As our information environments become ever more powered by artificial intelligence (AI), the phenomenon of trust in a human's interactions with this intelligence is becoming increasingly pertinent. For example, in the not too distant future, there will be teams of humans and intelligent robots involved in dealing with the repercussions of high-risk disaster situations such as hurricanes, earthquakes, or nuclear accidents. Even in such conditions of high uncertainty, humans and intelligent machines will need to engage in shared decision making, and trust is fundamental to the effectiveness of these interactions. A key challenge in modeling the dynamics of this trust is to provide a means to incorporate sensitivity to fluctuations in human trust judgments.
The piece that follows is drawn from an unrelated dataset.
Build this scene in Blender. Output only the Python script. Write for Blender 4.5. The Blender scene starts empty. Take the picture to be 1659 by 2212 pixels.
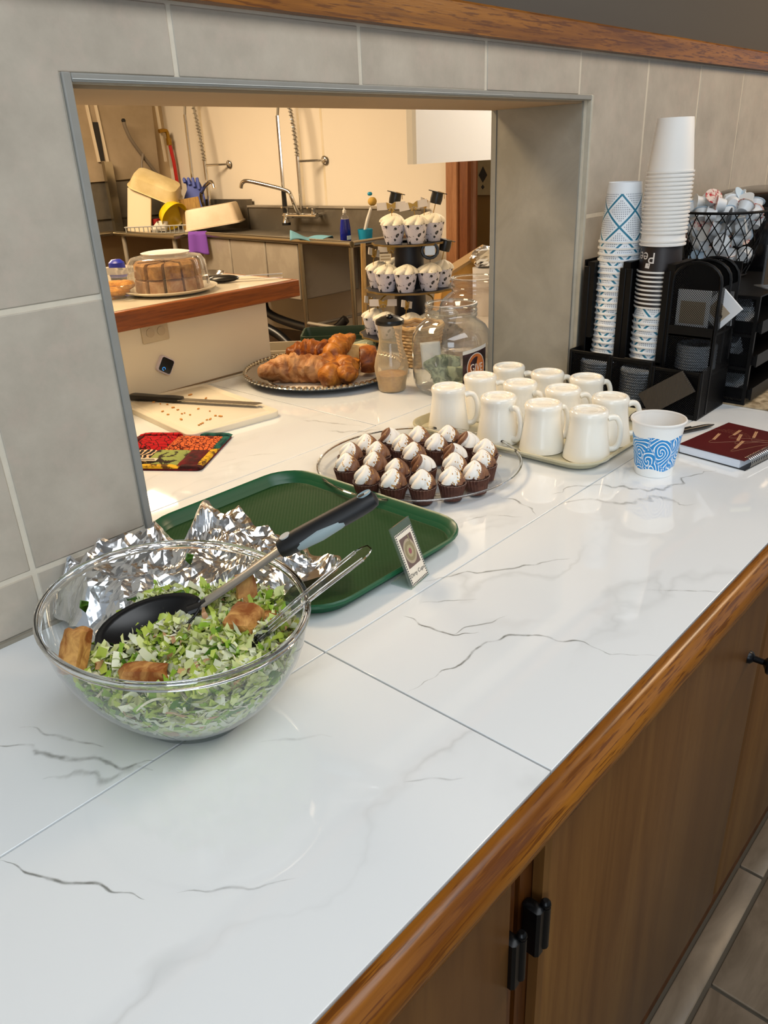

In this article, we explore the ability of Quantum Random Walk models to model the dynamics of trust in human-AI interactions, and to integrate a sensitivity to fluctuations in participant trust judgments based on the nature of the interaction with the AI. We found that using empirical parameters to inform the use of different Hamiltonians can provide a promising means to model the evolution of trust in Human-AI interactions.

Figures (7)

• Figure 1: Markov and quantum models. The top depicts a Markov model. The black dots represent definite cognitive states associated with a reliability rating. The human agent currently inhabits the cognitive state associated with a reliability rating of 2. In a RW walk model, there can be a transition to adjacent states or back to the current state. Probabilities are associated with these transitions. The quantum model (bottom) illustrates that the human agent simultaneously inhabits all cognitive basis states which are like wave peaks. The concentric circles represent the amplitude of the wave peaks at each basis state, which represent probabilities. Wave energy transfers to neighbouring wave peaks.
• Figure 2: Variation of reliability ratings of AI for three participants
• Figure 3: Results of in silico experiments showing the dynamics of the cognitive state amplitudes under different Hamiltonians; Each Panel shows the initial state vector S0 (left vertical bar graph); the temporal evolution of the state propensities for each of the states (central 10 graphs); and finally the modeled reliability rating (bottom single graph). Panels A and B show the evolution using the positive Hamiltonian; Panels C and D with the central Hamiltonian; and Panels E and F with the negative Hamiltonian. The Hamiltonian used impacts which of the states are being explored.
• Figure 4: Reliability modeled with the Quantum Random Walk Model, adopted to our WoZ Trust experiment. Panel A: The cognitive state vector is centred around the initial reliability rating reported by the participant; the mix of Hamiltonians (positive, negative and neutral) affect the evolution of the state throughout the first block. After finishing 28 trials, the participant rates the AI reliability, the state collapses and is 'frozen' until the start of the second block. The difference between the modeled and human-provided reliability rating (blue line) is used to find optimal model parameters for this participant. Panel B: the full experiment has 20 blocks of 28 trials each; these 20 blocks are divided into three parts with short breaks.
• Figure 5: Goodness of fit for all participants, characterized by the mean absolute error. Each participant is marked. The MAE lies between 0.3 and 0.6 (corresponding to 3 and 6 percent on the reliability scape).